Loin de croire que le jeu vidéo rend amorphe, le toulousain l'envisage en éveil des consciences, m'assure-t-il :
«La jeunesse africaine est forte mais c'est une jeunesse fracturée, en manque d’histoire, et donc d'identité. elle croule sous le poids du colonialisme, ce passé qui a détruit les mentalités. C'est comme s'il n’y avait rien eu avant. C'est ce qui la rend somnolente. Elle dort. Pour la réveiller, il suffit juste de l'embarquer dans un monde différent»

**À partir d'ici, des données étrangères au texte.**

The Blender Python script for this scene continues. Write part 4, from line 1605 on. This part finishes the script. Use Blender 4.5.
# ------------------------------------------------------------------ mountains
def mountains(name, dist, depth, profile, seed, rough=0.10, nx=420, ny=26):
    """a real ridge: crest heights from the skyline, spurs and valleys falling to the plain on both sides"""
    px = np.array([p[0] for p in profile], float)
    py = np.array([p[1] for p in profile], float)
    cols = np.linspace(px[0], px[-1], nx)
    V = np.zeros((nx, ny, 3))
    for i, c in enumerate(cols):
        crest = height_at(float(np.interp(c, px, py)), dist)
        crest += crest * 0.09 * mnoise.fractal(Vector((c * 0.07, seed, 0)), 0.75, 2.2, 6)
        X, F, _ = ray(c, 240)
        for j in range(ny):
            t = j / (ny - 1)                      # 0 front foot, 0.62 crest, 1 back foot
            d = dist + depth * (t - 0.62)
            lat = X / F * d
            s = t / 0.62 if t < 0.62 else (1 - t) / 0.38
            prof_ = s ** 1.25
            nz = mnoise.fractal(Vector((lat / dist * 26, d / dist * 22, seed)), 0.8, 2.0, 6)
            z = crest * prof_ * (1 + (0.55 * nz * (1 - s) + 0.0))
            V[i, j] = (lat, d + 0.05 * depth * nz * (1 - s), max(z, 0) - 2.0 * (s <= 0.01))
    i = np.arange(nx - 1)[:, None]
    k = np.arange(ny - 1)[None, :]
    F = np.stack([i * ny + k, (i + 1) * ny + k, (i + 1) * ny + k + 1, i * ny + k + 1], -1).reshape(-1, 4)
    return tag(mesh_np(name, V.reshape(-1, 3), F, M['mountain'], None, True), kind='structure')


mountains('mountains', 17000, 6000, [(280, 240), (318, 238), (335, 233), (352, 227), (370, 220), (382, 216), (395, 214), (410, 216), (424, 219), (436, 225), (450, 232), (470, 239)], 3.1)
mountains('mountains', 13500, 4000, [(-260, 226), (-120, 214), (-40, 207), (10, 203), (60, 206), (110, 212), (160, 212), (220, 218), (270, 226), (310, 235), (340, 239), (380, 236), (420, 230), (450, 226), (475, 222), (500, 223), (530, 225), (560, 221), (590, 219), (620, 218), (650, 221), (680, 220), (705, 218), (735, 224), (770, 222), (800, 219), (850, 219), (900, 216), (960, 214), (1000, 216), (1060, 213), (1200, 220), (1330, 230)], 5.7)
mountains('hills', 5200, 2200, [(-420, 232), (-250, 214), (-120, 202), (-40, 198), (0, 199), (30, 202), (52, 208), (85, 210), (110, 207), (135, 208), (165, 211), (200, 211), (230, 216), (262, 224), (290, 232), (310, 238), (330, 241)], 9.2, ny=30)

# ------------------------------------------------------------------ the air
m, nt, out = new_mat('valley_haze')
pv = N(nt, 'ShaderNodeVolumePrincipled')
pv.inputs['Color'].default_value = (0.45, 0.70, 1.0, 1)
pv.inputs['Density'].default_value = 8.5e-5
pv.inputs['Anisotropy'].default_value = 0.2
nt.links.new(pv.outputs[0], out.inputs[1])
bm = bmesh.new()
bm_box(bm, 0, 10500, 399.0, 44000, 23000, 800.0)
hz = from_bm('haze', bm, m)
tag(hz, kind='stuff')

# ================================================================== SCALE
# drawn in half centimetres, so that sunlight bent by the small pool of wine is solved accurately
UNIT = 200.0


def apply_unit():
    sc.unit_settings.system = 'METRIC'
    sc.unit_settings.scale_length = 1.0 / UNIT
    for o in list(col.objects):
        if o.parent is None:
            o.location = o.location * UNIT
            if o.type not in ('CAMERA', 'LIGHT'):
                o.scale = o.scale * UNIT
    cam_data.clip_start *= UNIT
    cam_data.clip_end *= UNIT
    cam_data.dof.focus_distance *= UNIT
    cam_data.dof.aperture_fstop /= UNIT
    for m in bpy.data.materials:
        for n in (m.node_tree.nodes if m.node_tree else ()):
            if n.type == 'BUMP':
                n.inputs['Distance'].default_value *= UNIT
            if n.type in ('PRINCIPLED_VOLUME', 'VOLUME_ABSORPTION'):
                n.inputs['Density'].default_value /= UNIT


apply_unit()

Pour trouver ce "monde différent", Teddy a plusieurs projets. L'un d'entre eux sera une enquête en point & click à base de voyage dans le temps, supervisé par des historiens et blindé "de grigris, fétiches et totems de la culture africaine". Car, explique-t-il, "Tu peux croire que c'est un cliché, et pourtant j'ai grandi avec les contes locaux que l'on te narre le soir au coin du feu dans les villages...et rien que d’en reparler là, ça me manque" s'amuse-t-il. S'il pourchasse l'innovation, ces souvenirs ne sont jamais loin: "le jeu vidéo est un medium de transmission et de partage, qui fait rêver, quelque chose de beau et d'humain. L'air de rien, on en revient aux histoires au coin du feu...".